▸ **Your task**: Look through the lines below and extract each one that contains "picture".

▸ **Supplied data**:

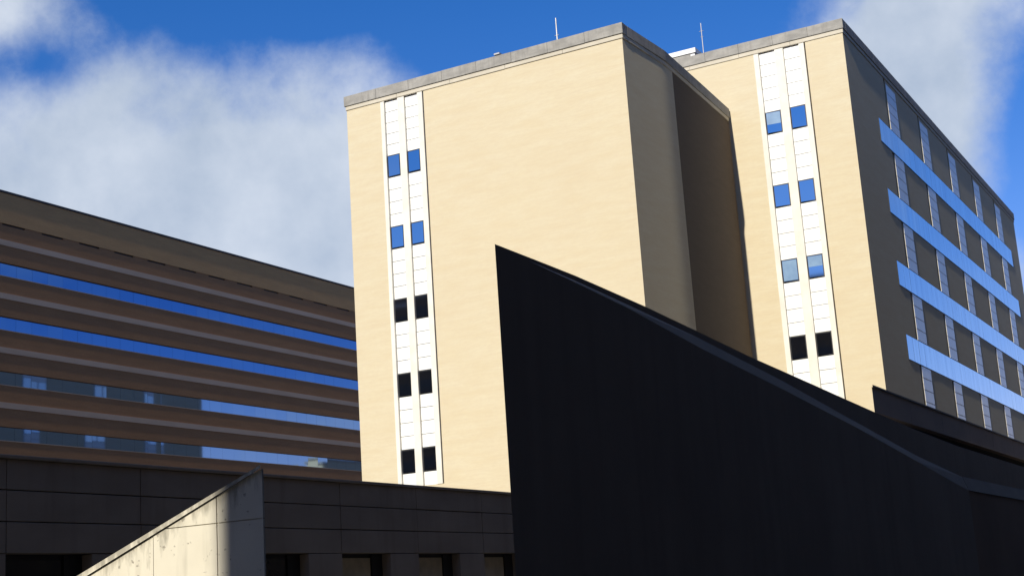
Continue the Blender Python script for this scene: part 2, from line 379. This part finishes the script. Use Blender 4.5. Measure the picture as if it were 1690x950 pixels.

--

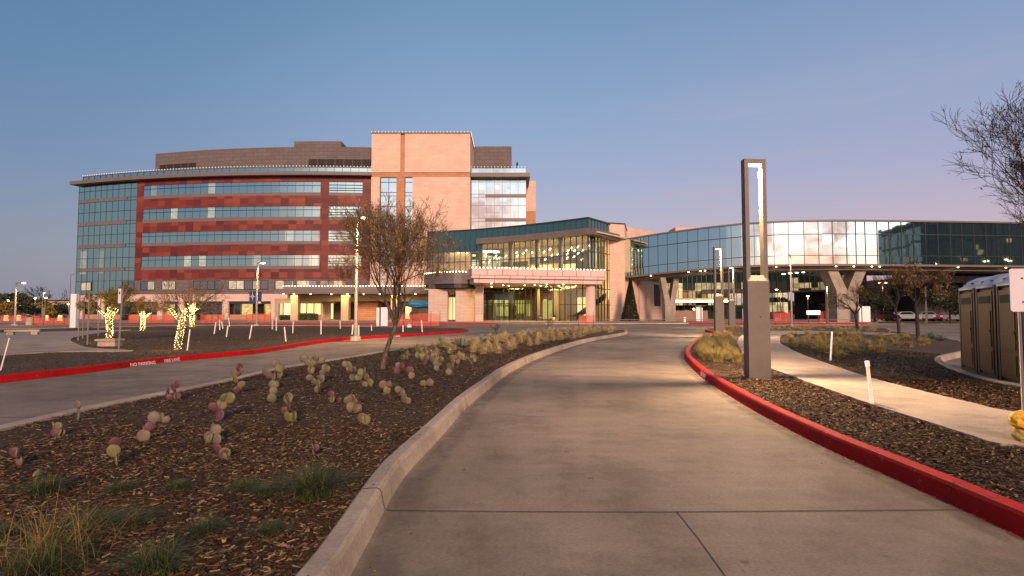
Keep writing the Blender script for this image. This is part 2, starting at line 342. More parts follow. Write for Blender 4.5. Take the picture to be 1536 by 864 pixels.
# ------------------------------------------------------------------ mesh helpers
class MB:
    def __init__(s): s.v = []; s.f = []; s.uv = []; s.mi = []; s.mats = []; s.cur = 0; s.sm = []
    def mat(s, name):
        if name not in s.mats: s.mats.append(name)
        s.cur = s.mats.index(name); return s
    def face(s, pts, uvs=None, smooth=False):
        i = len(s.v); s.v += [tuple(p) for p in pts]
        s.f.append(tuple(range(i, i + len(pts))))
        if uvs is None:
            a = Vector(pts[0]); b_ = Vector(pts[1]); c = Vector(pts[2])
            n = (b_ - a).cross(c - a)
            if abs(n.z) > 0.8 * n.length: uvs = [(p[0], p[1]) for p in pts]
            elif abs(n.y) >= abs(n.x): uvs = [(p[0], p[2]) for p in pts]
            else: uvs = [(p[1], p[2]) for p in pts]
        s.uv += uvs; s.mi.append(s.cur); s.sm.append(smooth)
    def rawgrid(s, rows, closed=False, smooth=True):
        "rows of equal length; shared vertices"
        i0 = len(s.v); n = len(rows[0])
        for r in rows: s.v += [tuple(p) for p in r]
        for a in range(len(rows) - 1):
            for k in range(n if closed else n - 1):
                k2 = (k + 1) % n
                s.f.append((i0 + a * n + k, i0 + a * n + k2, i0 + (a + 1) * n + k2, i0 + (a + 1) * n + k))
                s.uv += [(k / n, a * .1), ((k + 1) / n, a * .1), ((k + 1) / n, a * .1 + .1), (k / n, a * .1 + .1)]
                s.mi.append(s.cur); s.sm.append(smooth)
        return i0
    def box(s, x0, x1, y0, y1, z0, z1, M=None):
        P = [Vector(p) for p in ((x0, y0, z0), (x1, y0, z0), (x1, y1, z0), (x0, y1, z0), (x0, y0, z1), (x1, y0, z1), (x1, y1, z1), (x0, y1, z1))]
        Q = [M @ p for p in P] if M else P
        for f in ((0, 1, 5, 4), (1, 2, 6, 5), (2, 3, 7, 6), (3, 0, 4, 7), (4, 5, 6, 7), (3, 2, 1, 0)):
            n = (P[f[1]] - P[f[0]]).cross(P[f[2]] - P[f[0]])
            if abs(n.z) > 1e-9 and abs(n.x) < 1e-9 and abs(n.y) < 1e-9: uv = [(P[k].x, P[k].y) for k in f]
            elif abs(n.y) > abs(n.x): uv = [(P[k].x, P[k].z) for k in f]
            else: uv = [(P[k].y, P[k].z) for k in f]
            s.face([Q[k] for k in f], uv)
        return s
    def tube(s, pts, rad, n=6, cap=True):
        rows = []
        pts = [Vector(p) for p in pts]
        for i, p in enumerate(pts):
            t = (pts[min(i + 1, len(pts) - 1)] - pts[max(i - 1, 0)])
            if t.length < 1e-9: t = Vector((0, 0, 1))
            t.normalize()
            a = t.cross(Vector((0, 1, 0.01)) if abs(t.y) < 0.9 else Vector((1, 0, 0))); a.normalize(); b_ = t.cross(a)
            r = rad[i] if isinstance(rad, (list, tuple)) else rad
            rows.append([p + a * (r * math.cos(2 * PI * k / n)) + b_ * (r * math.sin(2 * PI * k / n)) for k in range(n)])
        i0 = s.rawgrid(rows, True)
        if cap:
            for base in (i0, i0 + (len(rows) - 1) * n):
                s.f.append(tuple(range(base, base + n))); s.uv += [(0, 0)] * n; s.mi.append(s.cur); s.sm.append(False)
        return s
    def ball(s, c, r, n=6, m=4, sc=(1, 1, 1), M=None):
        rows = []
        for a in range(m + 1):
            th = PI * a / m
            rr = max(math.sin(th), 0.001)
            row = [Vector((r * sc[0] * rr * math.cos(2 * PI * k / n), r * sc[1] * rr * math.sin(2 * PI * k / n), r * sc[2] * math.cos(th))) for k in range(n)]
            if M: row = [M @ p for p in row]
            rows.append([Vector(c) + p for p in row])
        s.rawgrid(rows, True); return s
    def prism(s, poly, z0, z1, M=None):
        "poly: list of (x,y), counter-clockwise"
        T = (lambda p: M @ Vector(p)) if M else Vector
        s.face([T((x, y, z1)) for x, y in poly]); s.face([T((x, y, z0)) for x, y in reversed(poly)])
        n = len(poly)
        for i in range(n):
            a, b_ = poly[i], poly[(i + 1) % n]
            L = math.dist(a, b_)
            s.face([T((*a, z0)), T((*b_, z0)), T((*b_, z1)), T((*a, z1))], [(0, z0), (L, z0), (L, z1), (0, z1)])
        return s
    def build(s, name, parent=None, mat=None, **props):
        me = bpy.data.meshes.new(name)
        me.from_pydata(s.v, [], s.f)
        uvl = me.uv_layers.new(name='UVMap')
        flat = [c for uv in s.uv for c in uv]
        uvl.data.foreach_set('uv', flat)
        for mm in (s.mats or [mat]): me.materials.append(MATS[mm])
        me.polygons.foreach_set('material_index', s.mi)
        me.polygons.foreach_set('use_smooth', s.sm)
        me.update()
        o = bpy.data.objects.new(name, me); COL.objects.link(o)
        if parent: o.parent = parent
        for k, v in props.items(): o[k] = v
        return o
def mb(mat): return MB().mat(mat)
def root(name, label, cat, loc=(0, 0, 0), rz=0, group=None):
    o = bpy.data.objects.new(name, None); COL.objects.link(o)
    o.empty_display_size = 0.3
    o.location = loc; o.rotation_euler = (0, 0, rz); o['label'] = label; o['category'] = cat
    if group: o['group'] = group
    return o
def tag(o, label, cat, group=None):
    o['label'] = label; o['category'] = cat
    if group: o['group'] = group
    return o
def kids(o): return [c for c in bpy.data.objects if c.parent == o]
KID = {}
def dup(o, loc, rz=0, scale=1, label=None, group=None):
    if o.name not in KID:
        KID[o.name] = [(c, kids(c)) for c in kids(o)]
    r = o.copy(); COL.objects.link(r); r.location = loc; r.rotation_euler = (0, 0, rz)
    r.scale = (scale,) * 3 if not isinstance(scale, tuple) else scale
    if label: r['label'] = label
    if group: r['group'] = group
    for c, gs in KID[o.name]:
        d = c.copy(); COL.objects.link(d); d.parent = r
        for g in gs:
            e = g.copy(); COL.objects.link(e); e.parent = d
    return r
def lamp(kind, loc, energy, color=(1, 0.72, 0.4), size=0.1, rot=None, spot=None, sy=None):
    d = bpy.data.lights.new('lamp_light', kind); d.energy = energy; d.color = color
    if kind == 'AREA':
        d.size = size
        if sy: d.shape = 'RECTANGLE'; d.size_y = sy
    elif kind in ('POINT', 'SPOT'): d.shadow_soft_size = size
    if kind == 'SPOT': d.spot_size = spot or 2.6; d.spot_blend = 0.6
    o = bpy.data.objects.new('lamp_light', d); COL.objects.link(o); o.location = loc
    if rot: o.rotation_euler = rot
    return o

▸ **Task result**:
Continue the Blender Python script for this scene: part 2, from line 379. This part finishes the script. Use Blender 4.5. Measure the picture as if it were 1690x950 pixels.
Keep writing the Blender script for this image. This is part 2, starting at line 342. More parts follow. Write for Blender 4.5. Take the picture to be 1536 by 864 pixels.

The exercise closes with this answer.